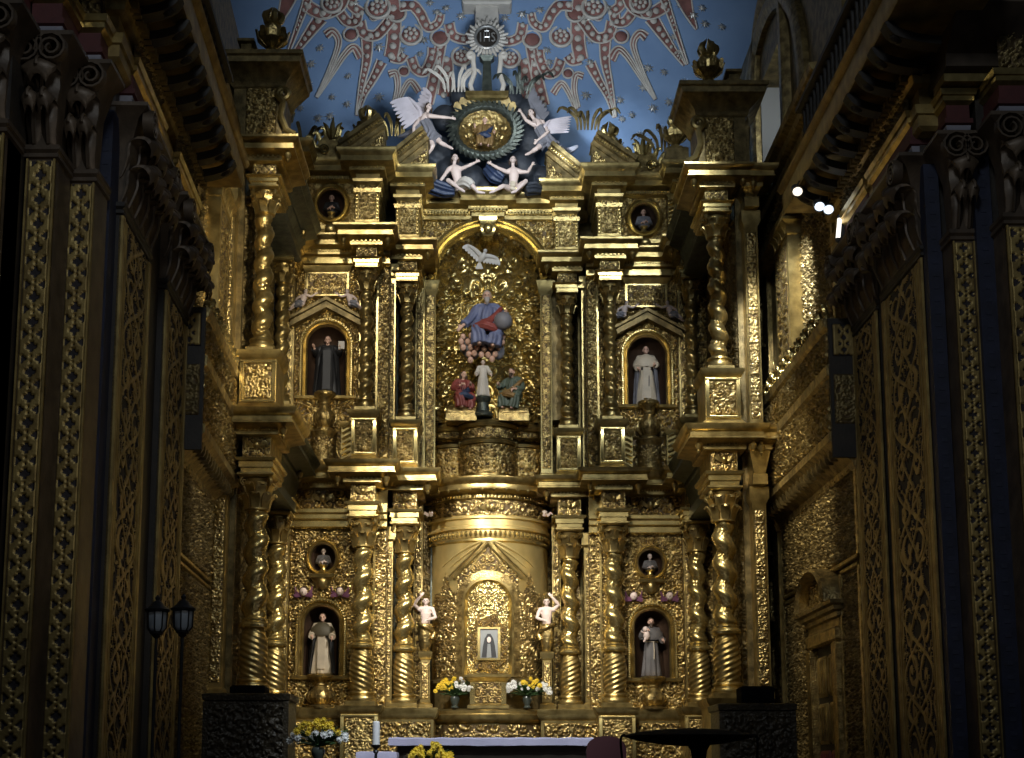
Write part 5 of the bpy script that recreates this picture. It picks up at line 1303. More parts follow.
def saint(name, label, loc, s, habit, arms, cape=None, hood=None, hair='hair', beard=None, belt=None, flesh='skin', scap=None, yaw=0, cat='statue'):
    o = Vector(loc); cy, sy = math.cos(yaw), math.sin(yaw)
    def L(x, y, z): return o + Vector((x * cy - y * sy, x * sy + y * cy, z)) * s
    t = thing(name, label, cat, loc); J = standJ(L, s, *arms)
    hp, blob = figure_body(t, J, s, flesh, (sy, -cy, 0)); hair_cap(t, hp, s, hair, False, beard)
    mb = MB(); robe_mesh(mb, L, s, seed=len(label)); sleeves(mb, J, s); mb.build('habit', habit, t, True, 60)
    if cape:
        mb = MB(); cloak_mesh(mb, L, s); mb.build('cloak', cape, t, True, 60)
    if hood:
        mb = MB(); R = []
        for z, rx, ry in ((.66, .20, .135), (.68, .21, .14), (.75, .195, .13), (.80, .15, .105), (.835, .10, .08), (.86, .055, .055)): R.append([L(rx * math.cos(2 * PI * j / 32) * (1 + .03 * math.cos(9 * j)), ry * math.sin(2 * PI * j / 32), z - .035 * abs(math.sin(2 * PI * j / 32)) * (z < .75)) for j in range(32)])
        mb.rows(R); mb.build('shoulder_cape', hood, t, True, 60)
    if belt:
        mb = MB(); mb.tube([L(.112 * math.cos(a), .09 * math.sin(a) , .60) for a in np.linspace(0, 2 * PI, 25)], .010 * s, 6); mb.tube([L(.03, -.095, .60), L(.035, -.115, .45), L(.03, -.12, .30)], .009 * s, 6); mb.build('cord_belt', belt, t)
    if scap:
        mb = MB(); mb.rows([[L(-.06, -.118 - .02 * (z < .2), z), L(.06, -.118 - .02 * (z < .2), z), L(.055, -.10, z), L(-.055, -.10, z)] for z in (.10, .3, .5, .65, .74)]); mb.build('scapular', scap, t)
    return t, L, J

A1 = ((-.17, -.03, .66), (-.15, -.13, .62), (.17, -.03, .66), (.17, -.13, .60))
saint('saint_statue', 'friar statue in cream habit and dark shoulder cape in the lower left niche', (-3.27, 27.56, 3.53), 1.22, 'habit', A1, 'black', 'capecloth', scap='habit')
saint('saint_statue', 'friar statue in plain grey-brown habit in the lower right niche', (3.30, 28.26, 3.53), 1.20, 'friar', ((-.17, -.04, .68), (-.10, -.15, .76), (.16, -.02, .64), (.18, -.12, .62)), None, 'friar', belt='habit', beard='hair')
saint('saint_statue', 'black robed statue with raised hands in the upper left niche', (-3.27, 27.60, 9.17), 1.28, 'black', ((-.18, -.04, .70), (-.20, -.13, .77), (.18, -.04, .70), (.20, -.13, .76)), 'black', None, scap='black')
saint('saint_statue', 'statue in cream habit and grey cloak in the upper right niche', (3.30, 28.30, 9.17), 1.28, 'habit', ((-.17, -.03, .66), (-.14, -.13, .60), (.17, -.03, .68), (.13, -.13, .66)), 'greycloak', 'habit', belt='friar', scap='habit')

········

## TASK
Up to and including the line containing "return t, L, J", repeat every line from the start of the data, but none of the pictures.

## SOLUTION TO THE PROBLEM
Write part 5 of the bpy script that recreates this picture. It picks up at line 1303. More parts follow.
def saint(name, label, loc, s, habit, arms, cape=None, hood=None, hair='hair', beard=None, belt=None, flesh='skin', scap=None, yaw=0, cat='statue'):
    o = Vector(loc); cy, sy = math.cos(yaw), math.sin(yaw)
    def L(x, y, z): return o + Vector((x * cy - y * sy, x * sy + y * cy, z)) * s
    t = thing(name, label, cat, loc); J = standJ(L, s, *arms)
    hp, blob = figure_body(t, J, s, flesh, (sy, -cy, 0)); hair_cap(t, hp, s, hair, False, beard)
    mb = MB(); robe_mesh(mb, L, s, seed=len(label)); sleeves(mb, J, s); mb.build('habit', habit, t, True, 60)
    if cape:
        mb = MB(); cloak_mesh(mb, L, s); mb.build('cloak', cape, t, True, 60)
    if hood:
        mb = MB(); R = []
        for z, rx, ry in ((.66, .20, .135), (.68, .21, .14), (.75, .195, .13), (.80, .15, .105), (.835, .10, .08), (.86, .055, .055)): R.append([L(rx * math.cos(2 * PI * j / 32) * (1 + .03 * math.cos(9 * j)), ry * math.sin(2 * PI * j / 32), z - .035 * abs(math.sin(2 * PI * j / 32)) * (z < .75)) for j in range(32)])
        mb.rows(R); mb.build('shoulder_cape', hood, t, True, 60)
    if belt:
        mb = MB(); mb.tube([L(.112 * math.cos(a), .09 * math.sin(a) , .60) for a in np.linspace(0, 2 * PI, 25)], .010 * s, 6); mb.tube([L(.03, -.095, .60), L(.035, -.115, .45), L(.03, -.12, .30)], .009 * s, 6); mb.build('cord_belt', belt, t)
    if scap:
        mb = MB(); mb.rows([[L(-.06, -.118 - .02 * (z < .2), z), L(.06, -.118 - .02 * (z < .2), z), L(.055, -.10, z), L(-.055, -.10, z)] for z in (.10, .3, .5, .65, .74)]); mb.build('scapular', scap, t)
    return t, L, J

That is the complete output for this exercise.